▶ **What you will do**: For the entries that follow, state how many lines include the word "Blender", giving the number and nothing else.

(Records from a collection)
↓

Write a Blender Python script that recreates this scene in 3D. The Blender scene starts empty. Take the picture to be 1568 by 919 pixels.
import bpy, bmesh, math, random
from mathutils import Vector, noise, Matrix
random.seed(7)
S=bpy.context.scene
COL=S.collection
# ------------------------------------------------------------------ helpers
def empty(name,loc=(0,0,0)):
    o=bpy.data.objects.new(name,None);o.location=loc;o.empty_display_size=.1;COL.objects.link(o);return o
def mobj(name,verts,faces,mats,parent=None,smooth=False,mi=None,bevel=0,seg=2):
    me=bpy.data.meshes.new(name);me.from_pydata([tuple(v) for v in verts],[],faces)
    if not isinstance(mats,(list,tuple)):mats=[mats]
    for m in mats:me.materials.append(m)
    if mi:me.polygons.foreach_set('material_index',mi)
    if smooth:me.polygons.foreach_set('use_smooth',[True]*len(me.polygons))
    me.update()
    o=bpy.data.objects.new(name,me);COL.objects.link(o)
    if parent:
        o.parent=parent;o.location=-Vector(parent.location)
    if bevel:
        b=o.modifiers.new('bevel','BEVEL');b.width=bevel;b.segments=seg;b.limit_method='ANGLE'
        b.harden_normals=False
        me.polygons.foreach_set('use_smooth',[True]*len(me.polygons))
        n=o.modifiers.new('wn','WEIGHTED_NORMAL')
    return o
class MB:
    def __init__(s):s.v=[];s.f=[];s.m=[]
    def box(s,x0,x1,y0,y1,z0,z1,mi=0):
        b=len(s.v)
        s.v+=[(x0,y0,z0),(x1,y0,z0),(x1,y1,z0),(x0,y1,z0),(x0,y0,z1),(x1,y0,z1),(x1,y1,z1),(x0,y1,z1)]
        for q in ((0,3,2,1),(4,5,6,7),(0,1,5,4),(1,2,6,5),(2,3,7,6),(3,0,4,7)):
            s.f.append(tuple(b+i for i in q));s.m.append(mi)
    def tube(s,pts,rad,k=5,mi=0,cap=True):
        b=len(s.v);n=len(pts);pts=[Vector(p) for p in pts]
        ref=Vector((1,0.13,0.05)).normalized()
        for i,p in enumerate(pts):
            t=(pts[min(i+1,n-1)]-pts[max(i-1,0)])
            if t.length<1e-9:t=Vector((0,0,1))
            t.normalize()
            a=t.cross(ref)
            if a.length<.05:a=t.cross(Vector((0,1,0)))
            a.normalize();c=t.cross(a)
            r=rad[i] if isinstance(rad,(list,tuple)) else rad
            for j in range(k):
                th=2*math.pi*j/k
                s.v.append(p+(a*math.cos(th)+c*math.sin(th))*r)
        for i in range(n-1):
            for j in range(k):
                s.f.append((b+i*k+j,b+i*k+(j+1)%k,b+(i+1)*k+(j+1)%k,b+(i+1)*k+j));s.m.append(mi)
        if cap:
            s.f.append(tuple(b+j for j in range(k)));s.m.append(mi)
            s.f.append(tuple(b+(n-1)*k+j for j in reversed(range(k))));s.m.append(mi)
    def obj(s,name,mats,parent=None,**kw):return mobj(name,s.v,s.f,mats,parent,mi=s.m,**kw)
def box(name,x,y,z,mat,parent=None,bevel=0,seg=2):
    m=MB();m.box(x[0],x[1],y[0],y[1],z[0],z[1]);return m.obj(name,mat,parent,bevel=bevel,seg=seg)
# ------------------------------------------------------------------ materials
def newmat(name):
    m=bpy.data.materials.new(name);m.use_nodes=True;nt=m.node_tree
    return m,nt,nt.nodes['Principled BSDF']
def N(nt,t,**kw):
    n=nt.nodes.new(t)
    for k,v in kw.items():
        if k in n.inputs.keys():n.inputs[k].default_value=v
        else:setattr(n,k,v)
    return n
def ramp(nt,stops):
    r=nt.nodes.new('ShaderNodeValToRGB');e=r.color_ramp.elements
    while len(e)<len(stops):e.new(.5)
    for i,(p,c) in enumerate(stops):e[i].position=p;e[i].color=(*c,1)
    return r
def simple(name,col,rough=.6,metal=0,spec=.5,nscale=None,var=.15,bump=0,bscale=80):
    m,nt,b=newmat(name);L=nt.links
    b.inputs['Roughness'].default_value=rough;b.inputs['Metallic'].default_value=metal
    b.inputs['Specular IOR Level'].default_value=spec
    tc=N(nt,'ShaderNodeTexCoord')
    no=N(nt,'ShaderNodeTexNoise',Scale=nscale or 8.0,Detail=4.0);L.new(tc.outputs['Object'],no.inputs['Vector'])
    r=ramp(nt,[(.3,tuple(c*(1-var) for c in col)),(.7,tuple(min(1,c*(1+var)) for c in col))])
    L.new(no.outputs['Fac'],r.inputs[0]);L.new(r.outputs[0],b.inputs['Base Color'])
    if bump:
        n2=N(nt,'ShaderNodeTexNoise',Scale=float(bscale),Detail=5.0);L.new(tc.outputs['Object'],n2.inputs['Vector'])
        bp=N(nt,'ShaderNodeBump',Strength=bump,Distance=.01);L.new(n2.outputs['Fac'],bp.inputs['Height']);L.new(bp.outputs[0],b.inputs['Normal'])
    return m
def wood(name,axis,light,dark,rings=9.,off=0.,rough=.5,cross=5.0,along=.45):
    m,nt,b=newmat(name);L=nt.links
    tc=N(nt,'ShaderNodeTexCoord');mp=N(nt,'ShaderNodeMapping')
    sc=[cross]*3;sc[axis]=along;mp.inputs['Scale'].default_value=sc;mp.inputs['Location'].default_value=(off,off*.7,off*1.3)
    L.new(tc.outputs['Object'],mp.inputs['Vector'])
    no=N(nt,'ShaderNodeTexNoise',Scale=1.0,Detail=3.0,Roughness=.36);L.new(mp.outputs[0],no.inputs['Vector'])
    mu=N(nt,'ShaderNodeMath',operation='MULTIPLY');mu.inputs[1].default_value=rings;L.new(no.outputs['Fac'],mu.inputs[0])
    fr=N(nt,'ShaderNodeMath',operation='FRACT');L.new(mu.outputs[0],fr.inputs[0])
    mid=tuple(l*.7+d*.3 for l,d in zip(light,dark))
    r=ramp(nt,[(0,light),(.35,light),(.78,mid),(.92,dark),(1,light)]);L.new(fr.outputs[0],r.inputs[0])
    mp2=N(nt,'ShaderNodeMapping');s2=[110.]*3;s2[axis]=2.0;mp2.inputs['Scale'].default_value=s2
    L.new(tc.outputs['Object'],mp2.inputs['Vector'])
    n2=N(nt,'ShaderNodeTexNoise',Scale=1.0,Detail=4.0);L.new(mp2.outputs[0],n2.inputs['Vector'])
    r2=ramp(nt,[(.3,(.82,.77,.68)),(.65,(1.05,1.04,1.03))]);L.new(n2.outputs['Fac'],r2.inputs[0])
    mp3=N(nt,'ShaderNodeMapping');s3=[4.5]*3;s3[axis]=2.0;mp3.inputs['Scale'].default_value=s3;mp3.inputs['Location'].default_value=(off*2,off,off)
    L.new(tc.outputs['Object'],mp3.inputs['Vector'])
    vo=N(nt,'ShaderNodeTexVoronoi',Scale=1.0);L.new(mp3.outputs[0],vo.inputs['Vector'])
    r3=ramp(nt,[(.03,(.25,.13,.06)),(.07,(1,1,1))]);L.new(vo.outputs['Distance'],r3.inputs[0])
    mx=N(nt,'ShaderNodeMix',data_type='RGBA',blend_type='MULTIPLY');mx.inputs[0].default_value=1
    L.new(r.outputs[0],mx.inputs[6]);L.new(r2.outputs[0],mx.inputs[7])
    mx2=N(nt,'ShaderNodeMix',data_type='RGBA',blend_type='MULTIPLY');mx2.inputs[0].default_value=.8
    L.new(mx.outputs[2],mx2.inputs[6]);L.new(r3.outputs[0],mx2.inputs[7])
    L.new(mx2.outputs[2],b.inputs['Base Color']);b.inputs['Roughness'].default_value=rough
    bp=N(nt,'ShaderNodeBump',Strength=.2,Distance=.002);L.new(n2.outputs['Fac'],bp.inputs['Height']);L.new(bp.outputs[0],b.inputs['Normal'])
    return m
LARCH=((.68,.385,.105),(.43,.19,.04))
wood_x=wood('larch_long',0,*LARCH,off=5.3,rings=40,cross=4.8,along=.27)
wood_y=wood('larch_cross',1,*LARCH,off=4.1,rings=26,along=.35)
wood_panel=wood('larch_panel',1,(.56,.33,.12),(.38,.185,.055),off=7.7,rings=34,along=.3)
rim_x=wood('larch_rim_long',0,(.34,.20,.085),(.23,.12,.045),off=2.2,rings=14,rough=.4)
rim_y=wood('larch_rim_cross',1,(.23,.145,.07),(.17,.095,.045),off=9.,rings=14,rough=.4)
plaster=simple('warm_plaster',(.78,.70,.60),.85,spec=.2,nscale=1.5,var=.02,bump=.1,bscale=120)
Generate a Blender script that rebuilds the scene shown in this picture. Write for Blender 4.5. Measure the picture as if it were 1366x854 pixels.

↑

▶ **Answer to the task**: 2